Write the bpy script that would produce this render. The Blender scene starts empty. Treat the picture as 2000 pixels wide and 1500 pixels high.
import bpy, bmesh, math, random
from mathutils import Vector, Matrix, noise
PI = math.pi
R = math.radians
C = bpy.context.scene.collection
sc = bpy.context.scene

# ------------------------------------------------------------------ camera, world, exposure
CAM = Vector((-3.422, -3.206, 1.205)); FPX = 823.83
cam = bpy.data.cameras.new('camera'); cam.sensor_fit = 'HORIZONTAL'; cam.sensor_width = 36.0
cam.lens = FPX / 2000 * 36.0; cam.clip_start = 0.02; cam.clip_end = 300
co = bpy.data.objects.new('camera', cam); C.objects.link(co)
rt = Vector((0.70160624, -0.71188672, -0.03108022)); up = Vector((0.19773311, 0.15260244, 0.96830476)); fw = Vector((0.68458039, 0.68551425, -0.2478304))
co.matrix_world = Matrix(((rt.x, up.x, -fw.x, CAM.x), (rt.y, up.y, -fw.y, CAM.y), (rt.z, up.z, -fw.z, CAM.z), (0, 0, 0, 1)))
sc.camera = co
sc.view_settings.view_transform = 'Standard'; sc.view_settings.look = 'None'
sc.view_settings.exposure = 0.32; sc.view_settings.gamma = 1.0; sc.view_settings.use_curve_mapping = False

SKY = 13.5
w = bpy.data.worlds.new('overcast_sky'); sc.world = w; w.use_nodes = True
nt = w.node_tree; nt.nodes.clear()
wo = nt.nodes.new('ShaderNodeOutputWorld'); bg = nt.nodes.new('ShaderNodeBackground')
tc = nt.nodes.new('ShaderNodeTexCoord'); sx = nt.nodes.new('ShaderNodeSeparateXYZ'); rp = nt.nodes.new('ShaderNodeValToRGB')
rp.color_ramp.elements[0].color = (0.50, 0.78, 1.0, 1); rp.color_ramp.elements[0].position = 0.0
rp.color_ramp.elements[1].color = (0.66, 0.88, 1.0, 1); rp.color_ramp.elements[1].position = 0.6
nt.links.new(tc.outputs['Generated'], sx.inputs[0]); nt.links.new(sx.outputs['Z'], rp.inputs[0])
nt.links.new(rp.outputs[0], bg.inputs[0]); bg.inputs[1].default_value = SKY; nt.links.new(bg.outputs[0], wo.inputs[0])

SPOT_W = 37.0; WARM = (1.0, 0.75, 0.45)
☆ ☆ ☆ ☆
◆ **What is asked**
Starting at the first line of the data above, please restate word for word every line up to and including the one that holds "sc = bpy.context.scene", and add nothing else.

◆ **Solution**
Write the bpy script that would produce this render. The Blender scene starts empty. Treat the picture as 2000 pixels wide and 1500 pixels high.
import bpy, bmesh, math, random
from mathutils import Vector, Matrix, noise
PI = math.pi
R = math.radians
C = bpy.context.scene.collection
sc = bpy.context.scene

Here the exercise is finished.